The currency accord would be followed by more negotiations on core issues like intellectual property and forced technology transfers.
The currency accord would be followed by more negotiations on core issues like intellectual property and forced technology transfers.PHOTO: REUTERS

WASHINGTON (BLOOMBERG) - The White House is looking at rolling out a previously agreed currency pact with China as part of an early harvest deal that could also see a tariff increase next week suspended, according to people familiar with the discussions.

The currency accord - which the US said had been agreed to earlier this year before trade talks broke down - would be part of what the White House considers to be a first-phase agreement with Beijing.

It would be followed by more negotiations on core issues like intellectual property and forced technology transfers, the people said.

The internal deliberations come as a team of Chinese negotiators, led by Vice-Premier Liu He, arrived in Washington to resume trade talks with US Trade Representative Robert Lighthizer and Treasury Secretary Steven Mnuchin from Thursday (Oct 10).

It's the first face-to-face talks between senior officials since July.

The discussions around an interim deal come as the Trump administration this week further ramped up pressure on Beijing by blacklisting Chinese technology firms over their alleged role in oppression in the far west region of Xinjiang, as well as placed visa bans on officials linked to the mass detention of Muslims.

At the same time, a fight over free speech between China and the US National Basketball Association, triggered by a tweet backing Hong Kong's protesters, has underscored the heated tensions.

The window for such an agreement is closing, with the US planning to raise duties to 30 per cent from 25 per cent on about US$250 billion (S$345 billion) of Chinese imports next Tuesday. Additional duties are set to take effect on Dec 15.

A Chinese official said on Wednesday that the country was still open to reaching a partial trade deal with the US that may include large purchases of American commodities, but added that success was contingent on President Donald Trump halting further tariffs.

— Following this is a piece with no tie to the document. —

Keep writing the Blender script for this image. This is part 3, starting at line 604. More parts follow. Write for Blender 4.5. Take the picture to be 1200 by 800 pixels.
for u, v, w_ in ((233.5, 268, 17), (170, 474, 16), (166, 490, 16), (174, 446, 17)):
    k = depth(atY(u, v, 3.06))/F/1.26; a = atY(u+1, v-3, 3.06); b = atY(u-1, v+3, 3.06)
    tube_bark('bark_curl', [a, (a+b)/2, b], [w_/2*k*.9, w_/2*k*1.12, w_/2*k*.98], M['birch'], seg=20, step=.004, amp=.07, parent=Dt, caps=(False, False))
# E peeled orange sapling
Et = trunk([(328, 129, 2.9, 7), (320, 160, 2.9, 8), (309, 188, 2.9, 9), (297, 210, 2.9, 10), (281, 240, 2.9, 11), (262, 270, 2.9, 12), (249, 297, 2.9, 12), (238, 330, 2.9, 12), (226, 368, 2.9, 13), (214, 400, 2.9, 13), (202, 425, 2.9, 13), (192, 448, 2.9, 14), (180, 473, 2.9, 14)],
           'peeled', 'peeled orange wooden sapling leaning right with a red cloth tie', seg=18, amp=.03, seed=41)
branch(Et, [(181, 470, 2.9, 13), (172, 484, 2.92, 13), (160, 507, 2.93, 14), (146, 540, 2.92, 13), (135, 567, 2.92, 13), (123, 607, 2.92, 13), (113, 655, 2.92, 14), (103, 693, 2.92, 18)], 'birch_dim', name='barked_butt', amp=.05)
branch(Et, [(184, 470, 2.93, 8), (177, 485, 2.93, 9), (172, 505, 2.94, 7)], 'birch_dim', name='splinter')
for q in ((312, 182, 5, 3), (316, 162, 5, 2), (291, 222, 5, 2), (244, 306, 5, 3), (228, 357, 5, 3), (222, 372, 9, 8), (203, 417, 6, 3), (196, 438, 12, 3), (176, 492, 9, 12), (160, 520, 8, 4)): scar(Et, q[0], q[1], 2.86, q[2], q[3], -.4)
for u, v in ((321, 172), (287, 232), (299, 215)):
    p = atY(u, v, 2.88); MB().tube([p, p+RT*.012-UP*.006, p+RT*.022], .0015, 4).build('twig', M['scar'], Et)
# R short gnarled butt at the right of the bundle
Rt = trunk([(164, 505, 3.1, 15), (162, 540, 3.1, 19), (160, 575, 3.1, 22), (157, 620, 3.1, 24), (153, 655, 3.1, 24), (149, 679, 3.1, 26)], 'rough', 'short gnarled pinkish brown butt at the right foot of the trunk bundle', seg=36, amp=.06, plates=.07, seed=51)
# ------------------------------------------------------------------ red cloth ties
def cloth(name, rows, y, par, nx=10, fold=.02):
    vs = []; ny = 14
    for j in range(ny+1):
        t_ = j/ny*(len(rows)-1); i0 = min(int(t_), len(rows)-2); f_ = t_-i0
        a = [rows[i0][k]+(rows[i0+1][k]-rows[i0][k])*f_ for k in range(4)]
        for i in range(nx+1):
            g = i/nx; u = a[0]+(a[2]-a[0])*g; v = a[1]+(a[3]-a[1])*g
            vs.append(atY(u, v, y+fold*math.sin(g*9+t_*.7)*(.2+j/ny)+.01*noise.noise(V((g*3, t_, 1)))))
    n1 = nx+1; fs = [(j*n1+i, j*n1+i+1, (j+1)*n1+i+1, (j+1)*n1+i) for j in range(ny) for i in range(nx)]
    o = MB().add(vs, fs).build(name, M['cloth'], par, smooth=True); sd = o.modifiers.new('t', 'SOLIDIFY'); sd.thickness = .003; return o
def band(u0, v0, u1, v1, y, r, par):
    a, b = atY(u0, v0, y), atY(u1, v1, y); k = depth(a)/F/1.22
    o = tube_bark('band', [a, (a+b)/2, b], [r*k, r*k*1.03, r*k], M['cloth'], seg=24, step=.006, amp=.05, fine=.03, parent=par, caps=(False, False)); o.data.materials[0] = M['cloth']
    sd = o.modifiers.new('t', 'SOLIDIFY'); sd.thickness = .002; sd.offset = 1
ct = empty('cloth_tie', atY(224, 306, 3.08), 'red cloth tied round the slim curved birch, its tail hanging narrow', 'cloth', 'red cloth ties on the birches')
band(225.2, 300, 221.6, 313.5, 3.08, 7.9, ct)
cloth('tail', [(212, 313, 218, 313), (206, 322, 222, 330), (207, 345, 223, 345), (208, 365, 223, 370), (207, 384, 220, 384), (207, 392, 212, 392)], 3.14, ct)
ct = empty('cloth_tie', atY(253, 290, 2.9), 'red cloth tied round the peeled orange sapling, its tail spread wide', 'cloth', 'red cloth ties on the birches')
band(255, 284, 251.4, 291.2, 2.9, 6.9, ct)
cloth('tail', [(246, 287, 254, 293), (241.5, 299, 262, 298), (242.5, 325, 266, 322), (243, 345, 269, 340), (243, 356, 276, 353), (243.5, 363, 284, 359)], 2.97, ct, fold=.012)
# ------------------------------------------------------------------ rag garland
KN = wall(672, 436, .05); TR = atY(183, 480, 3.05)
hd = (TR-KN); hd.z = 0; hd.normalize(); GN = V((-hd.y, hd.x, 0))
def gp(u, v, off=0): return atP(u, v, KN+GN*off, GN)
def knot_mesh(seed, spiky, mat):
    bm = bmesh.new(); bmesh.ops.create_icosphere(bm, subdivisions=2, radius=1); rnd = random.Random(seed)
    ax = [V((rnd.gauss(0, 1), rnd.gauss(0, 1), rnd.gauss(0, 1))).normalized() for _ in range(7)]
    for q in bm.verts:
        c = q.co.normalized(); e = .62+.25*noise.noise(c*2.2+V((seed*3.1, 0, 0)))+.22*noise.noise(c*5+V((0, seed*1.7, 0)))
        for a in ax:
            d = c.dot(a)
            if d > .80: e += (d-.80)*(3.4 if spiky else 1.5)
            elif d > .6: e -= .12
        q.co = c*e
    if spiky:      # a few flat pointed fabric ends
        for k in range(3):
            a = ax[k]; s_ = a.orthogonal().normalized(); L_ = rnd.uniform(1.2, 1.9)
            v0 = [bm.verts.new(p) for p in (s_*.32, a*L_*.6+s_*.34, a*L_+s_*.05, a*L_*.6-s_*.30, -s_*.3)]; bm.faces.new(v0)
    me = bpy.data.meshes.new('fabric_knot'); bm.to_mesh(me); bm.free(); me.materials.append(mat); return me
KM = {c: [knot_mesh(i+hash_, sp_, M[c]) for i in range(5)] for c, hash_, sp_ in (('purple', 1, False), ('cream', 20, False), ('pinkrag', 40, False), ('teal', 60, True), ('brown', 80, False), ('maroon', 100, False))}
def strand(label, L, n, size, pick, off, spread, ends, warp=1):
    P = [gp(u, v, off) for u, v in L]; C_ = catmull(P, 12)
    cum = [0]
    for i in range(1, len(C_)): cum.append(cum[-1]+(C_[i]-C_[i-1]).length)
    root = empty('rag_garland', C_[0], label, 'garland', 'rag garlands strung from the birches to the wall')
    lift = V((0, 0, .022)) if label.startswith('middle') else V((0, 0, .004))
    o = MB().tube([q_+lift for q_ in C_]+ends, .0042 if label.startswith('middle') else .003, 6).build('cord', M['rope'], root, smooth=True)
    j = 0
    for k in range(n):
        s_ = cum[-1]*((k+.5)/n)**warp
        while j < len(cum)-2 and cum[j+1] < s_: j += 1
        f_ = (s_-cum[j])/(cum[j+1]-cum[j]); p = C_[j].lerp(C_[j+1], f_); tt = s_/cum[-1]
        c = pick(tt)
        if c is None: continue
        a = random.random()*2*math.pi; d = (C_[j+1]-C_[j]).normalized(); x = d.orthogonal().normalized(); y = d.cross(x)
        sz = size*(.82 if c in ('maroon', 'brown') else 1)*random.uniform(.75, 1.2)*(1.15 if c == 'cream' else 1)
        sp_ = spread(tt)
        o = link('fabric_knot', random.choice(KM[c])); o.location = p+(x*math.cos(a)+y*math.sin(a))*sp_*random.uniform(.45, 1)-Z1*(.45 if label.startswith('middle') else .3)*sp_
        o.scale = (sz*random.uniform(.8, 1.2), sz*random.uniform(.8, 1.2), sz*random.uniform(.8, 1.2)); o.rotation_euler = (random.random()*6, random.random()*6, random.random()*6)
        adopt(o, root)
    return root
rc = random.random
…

Showing progress with a currency pact and other matters this week could serve as a reason to delay next week's tariff hike.

Bloomberg News reported last month that the White House was discussing plans for an interim deal.

Still, Mr Trump this week said he preferred a complete trade agreement with China. "My inclination is to get a big deal. We've come this far. But I think that we'll just have to see what happens. I would much prefer a big deal. And I think that's what we're shooting for," he said.

A White House spokesman declined to comment. A Treasury spokesman didn't respond to a request for comment.

MANIPULATION LABEL

No details were made public about the US-China currency pact reached in February that Mr Mnuchin at the time called the "strongest" ever.

Broader trade negotiations between the two countries broke down in May after the US accused China of backtracking on its commitments. Then, in August, the Trump administration formally declared China a currency manipulator.

According to people familiar with the currency language, the pact largely resembles what the US agreed to in a new trade agreement with Mexico and Canada and also incorporates transparency commitments included in Group of 20 statements.

Still, Mr Lighthizer cautioned earlier this year that the currency agreement hinges on the overall enforcement of the trade deal. "There's no agreement on anything until there's agreement on everything. But the reality is we have spent a lot of time on currency, and it'll be enforceable," he said in congressional testimony on Feb 27.

The senior negotiators from the US and China are scheduled to hold talks through Friday, people familiar with the plans said.

Mr Liu met a small group of business executives, and separately with International Monetary Fund officials on Wednesday afternoon, people familiar with the meetings said.